Tuesday, 31 May 2016: 14:40
Sapphire Ballroom M (Hilton San Diego Bayfront)
L. Zhang, W. Liu, and M. Shao (The Hong Kong University of Science and Technology)
Hydrogen is one of the cleanest and most promising energy carriers as an alternative energy source.1, 2 The production of hydrogen from water via a hydrogen evolution reaction (HER) has been widely studied. Platinum is believed to have the highest electrocatalytic activity for HER in both acidic and alkaline solutions. But it is very expensive and rare. Thus, more advanced precious metal free electrocatalysts for HER are required to lower the cost of electrolyzers. 3, 4

In this study, carbon-based non-precious metal catalysts (Me-N-C) were synthesized by impregnating aniline and different metal salts into a carbon matrix and pyrolyzing at 900℃ in N2 atmosphere.5, 6 The structure of obtained composites were characterized by X-ray photoelectron spectroscopy, Raman spectroscopy and X-ray diffraction. Their hydrogen evolution reaction (HER) activities were investigated in both 0.5 M H2SO4and 1 M KOH. For the first time, these non-precious metal electrocatalysts showed excellent activity for HER and good stability in both acidic and alkaline media. The Ni-C-N catalyst had the lowest onset potential while Co, Fe-C-N catalysts had smaller Tafel slopes than the former (Figure 1a).

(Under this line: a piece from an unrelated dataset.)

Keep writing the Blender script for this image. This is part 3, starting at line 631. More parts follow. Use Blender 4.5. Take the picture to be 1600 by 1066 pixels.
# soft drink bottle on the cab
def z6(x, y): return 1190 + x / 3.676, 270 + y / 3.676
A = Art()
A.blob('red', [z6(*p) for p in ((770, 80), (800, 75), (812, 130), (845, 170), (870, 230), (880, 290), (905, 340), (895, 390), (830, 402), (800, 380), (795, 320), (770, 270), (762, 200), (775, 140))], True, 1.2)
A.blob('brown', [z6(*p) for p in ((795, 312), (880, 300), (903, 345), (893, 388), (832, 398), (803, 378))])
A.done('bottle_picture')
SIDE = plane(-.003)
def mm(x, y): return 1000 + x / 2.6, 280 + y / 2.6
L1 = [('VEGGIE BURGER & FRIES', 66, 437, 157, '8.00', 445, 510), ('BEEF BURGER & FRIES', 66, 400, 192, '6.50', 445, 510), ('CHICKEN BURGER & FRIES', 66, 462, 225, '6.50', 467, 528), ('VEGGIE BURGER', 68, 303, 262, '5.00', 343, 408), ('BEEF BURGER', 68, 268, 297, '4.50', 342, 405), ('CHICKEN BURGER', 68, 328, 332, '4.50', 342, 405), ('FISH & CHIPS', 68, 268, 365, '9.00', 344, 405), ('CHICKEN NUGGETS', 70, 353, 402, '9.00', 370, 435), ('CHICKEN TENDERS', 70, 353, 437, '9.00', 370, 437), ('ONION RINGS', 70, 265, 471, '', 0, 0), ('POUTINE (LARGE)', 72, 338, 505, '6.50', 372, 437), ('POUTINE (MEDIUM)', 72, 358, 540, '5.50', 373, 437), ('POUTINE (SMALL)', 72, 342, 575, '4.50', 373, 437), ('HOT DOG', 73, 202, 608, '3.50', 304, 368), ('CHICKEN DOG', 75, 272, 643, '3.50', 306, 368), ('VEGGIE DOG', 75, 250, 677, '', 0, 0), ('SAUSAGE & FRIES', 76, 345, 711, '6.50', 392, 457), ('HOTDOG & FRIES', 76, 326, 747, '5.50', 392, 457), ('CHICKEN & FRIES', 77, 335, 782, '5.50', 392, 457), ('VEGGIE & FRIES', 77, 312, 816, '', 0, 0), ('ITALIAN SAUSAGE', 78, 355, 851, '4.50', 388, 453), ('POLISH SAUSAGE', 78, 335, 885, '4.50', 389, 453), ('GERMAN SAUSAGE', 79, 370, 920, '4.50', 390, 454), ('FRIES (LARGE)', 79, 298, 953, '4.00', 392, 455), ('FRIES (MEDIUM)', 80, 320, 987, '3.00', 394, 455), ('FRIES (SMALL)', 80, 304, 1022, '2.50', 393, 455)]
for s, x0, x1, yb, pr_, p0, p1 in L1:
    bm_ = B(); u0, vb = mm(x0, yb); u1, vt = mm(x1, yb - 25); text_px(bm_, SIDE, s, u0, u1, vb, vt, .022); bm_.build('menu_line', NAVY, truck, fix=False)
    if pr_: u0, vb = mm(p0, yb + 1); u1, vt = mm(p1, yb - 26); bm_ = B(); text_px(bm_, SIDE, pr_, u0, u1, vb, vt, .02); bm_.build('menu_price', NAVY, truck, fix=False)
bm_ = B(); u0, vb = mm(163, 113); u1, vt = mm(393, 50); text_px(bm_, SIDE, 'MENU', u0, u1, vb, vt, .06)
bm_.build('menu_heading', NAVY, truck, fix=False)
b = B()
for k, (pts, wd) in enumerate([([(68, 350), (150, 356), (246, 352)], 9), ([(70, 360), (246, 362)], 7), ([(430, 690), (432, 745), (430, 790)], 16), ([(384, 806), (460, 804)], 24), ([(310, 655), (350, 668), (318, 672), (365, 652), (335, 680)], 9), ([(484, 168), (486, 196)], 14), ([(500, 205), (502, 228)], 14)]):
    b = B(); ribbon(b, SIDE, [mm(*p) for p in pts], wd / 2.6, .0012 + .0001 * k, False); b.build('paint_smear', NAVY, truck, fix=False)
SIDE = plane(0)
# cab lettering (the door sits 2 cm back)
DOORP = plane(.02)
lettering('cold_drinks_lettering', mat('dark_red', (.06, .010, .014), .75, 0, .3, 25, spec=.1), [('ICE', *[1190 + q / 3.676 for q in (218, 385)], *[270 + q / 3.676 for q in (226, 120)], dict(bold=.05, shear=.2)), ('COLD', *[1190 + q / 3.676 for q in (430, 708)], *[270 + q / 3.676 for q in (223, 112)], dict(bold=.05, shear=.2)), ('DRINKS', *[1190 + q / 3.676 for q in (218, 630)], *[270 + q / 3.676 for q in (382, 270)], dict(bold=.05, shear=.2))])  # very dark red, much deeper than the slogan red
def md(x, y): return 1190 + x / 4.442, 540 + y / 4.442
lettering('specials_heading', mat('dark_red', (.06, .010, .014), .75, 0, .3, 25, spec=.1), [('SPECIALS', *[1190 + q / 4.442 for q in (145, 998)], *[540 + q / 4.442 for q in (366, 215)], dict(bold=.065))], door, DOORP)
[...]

Various active sites could contribute to the HER activity in Me-N-C catalysts (Figure 1b). Density functional theory (DFT) calculations were employed to understand the activity enhancement mechanisms and identify the active center. This work paved a new route in the design of cheap, robust and high efficient catalysts to replace Pt.

References

  1. Zhou, W.; Zhou, J.; Zhou, Y.; Lu, J.; Zhou, K.; Yang, L.; Tang, Z.; Li, L.; Chen, S. Chemistry of Materials 2015, 27, (6), 2026-2032.
  2. Fei, H.; Dong, J.; Arellano-Jiménez, M. J.; Ye, G.; Kim, N. D.; Samuel, E. L.; Peng, Z.; Zhu, Z.; Qin, F.; Bao, J. Nature communications 2015, 6.
  3. Deng, J.; Ren, P.; Deng, D.; Yu, L.; Yang, F.; Bao, X. Energy & Environmental Science 2014, 7, (6), 1919-1923.
  4. Zou, X.; Huang, X.; Goswami, A.; Silva, R.; Sathe, B. R.; Mikmeková, E.; Asefa, T. Angewandte Chemie 2014, 126, (17), 4461-4465.
  5. Merzougui, B.; Hachimi, A.; Akinpelu, A.; Bukola, S.; Shao, M. Electrochimica Acta 2013, 107, 126-132.
  6. Wu, G.; More, K. L.; Johnston, C. M.; Zelenay, P. Science 2011, 332, (6028), 443-447.